PM Personality types a.k.a Myers Briggs for PMs

The Myers Briggs Type indicator (MBTI) is used to understand your personality type. The idea behind the indicator is that if you understand your personality and default preferences then you are able to play to your strengths. In addition, by knowing your team’s preferences, you can communicate better with your teammates and thus become a high performing team.

As I’ve led product teams, I’ve discovered that there there is a similar model of PM personality types that once understood will help you in creating high performing product teams.

Why classify?

Aren’t we all unique snowflakes?

Classification helps us think in a structured way. It helps us understand our behavioral patterns as well as default behaviors.

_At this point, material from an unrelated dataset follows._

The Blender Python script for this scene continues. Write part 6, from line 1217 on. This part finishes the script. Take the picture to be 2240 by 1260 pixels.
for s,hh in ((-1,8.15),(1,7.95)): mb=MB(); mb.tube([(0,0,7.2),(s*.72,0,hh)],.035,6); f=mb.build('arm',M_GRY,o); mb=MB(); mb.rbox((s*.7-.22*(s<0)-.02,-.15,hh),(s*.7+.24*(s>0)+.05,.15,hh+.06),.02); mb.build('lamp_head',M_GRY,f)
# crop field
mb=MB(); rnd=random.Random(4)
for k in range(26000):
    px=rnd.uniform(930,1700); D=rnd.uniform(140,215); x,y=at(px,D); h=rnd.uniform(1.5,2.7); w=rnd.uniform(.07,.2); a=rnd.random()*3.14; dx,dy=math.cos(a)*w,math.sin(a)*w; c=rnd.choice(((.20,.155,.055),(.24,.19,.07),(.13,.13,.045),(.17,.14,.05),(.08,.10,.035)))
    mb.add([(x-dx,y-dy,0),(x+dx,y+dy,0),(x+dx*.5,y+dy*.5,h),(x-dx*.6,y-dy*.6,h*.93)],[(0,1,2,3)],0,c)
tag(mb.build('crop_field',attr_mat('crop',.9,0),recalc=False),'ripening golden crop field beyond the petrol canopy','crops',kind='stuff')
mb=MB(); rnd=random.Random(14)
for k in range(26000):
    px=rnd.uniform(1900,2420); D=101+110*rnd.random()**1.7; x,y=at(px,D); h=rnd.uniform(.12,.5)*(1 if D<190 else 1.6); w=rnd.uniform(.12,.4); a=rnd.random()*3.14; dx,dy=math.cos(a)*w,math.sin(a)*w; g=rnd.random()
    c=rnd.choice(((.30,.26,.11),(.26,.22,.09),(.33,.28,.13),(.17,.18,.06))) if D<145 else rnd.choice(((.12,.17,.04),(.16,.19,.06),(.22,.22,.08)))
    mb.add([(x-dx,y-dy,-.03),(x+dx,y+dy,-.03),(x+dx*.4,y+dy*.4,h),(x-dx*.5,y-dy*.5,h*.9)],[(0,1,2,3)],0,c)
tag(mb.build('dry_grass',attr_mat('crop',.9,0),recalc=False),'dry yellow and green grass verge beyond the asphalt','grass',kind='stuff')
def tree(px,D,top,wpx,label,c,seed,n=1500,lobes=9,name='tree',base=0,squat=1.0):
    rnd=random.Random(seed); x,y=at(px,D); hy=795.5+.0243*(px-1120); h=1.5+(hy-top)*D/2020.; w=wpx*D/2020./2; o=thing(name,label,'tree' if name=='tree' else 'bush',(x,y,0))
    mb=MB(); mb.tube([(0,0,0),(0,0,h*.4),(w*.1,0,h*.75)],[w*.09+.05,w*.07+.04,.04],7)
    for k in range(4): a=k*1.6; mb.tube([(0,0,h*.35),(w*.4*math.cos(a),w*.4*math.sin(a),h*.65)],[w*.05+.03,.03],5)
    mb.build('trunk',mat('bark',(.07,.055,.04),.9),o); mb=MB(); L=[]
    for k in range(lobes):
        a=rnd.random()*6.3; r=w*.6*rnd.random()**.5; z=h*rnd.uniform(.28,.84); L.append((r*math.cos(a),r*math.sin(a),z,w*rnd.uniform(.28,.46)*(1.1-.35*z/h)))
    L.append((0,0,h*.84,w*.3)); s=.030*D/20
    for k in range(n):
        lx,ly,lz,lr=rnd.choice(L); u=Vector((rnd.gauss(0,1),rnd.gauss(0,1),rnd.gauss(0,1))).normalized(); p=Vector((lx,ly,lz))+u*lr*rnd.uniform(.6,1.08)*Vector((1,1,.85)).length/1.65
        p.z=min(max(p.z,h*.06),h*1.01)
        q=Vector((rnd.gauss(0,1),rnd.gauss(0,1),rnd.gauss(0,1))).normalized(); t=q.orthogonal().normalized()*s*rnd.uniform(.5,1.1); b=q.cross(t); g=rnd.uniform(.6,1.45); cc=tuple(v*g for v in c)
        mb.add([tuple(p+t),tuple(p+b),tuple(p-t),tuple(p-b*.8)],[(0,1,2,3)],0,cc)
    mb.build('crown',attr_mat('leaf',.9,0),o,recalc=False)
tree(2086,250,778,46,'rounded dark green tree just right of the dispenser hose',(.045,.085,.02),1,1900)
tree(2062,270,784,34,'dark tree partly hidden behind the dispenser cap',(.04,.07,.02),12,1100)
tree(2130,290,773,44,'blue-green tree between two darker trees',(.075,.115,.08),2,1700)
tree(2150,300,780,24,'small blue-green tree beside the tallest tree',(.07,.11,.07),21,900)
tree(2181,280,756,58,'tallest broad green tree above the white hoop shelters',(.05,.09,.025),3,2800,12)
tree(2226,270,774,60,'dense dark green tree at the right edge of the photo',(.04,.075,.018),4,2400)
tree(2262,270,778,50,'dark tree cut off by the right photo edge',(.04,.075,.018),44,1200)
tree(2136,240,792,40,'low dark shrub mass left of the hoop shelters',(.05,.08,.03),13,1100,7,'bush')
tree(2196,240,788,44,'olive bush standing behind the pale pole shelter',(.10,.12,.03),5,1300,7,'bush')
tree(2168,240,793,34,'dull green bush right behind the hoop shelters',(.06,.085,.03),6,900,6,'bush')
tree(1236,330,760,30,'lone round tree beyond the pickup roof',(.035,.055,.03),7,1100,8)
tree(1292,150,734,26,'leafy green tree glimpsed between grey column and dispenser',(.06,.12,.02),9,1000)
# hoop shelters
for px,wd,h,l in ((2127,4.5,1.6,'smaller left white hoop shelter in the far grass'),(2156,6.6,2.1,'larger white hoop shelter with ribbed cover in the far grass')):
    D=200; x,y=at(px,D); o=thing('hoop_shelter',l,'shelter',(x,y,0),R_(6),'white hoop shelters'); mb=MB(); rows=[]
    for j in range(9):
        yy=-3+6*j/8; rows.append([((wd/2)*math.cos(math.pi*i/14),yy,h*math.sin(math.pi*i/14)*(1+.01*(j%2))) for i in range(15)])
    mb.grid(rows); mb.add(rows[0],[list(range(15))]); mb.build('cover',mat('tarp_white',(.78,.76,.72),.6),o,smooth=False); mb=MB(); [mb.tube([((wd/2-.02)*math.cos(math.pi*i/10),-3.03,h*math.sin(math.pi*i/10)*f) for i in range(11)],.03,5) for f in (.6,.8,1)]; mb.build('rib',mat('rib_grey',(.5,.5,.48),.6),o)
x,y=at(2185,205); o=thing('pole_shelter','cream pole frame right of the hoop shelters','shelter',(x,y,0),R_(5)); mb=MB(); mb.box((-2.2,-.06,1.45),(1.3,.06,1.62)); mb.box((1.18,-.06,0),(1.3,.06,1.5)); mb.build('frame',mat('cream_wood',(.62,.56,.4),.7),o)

This is valuable in designing the organizational makeup, types of team members you want to hire and deciding how to approach product strategy, It simplifies things.

I like to think about different PM personality types in manner similar to that of the stages in the product lifecycle. A product goes through: introduction, growth, maturity and decline — each of these stages map cleanly to a certain PM personality type.

Types Of PM’s mapped to Product Lifecyle

Pioneer PMs

Pioneer PMs are most comfortable in the early product/market fit phase of a product. They display some of the following traits:

  • Comfortable with lots of ambiguity and the abstract
  • Very fast moving — drive to iterate quickly and learn
  • Lots of product intuition to guide decisions — at this stage there isn’t a lot of data available and thus strong product intuition is desired to make progress
  • Very technical/ technically savvy

Settler PMs

Settler PMs are most comfortable in the “let’s scale” phase of a product. Product/market fit has been achieved — its about seizing the moment and going for growth. They display some of the following traits:

  • Built to scale — everything they think about is scale
  • Like process systematization — at this stage of the product it is important to have the right amount of process to get to repeatable outcomes. Settler PMs know how to organize.
  • Really good at stakeholder management — the company is growing and there are a lot of stakeholders- Settler PMs know how manage this growing set of stakeholders effectively.
  • Strives to remove ambiguity — predictable outcomes require structure and clarity. Settler PMs are good at setting up roadmaps and associated processes to manage growth effectively.

Harvester PM

Harvester PMs are most comfortable in the “cash cow” phase of the product. At this stage, the number of users of the product have somewhat peaked — there isn’t that much headroom for growth. The product has matured but the lack of a strong harvester PM can send the product, and as a result, the company, into a tailspin. They display some of the following traits

  • Maintenance focus — keeping the existing user base satisfied and managing churn is the focus.
  • Very value extraction focussed — Harvester PMs excel at exploiting and achieving efficiencies whether it be in process or resources. These efficient gains amplify the “cash cow” nature of the product and this is exciting to them.
  • Ruthless prioritizer — they internalize and know how to prioritize stuff that maintains value

Great, you’ve put forth a fancy model, but how does this help me?

The above classification doesn’t imply that PMs are bucketed into only one area. Think of this as a spectrum of traits and behaviors, the objective is to learn where your defaults lie. Knowing these personality types help in the following ways:

For PMs

This model helps you understand your defaults. What do you gravitate towards? Knowing this about yourself will help you in deciding what stage of company/product you want to work in or very intentionally migrate to. What really motivates you?

For Managers of PMs

A core part of the managers job to is ensure that the team is productive and happy. Understanding which type of PMs you have on your team helps you understand their motivations.

Knowing the types, the process of matching products to PM’s can be tailored for maximum satisfaction from the employee perspective (product matches my defaults) – which leads to a high performing team.

It also helps you scale your team by helping individuals move from one type of job to the other, if that is their desire.

For Executive management

Knowing the personality types can be used to tailor the PM hiring strategy Are you an early stage startup? Go for the Pioneer PMs. Are you ready to scale? Go for the Settler PMs. Having a tailored strategy will bring you benefits in increased conversion (applicant to hire) and very motivated PMs (As you’ve closely matched the products they own to their default type). As your company moves through the various stages of the product, you have a blueprint on how you can hire the right level of talent at each stage. As your company matures, you will have products at different stages of the product lifecycle and you will have the right talent to manage all these products.

What do you think? Are there any other PM Personality types that I’ve missed? Would love your feedback!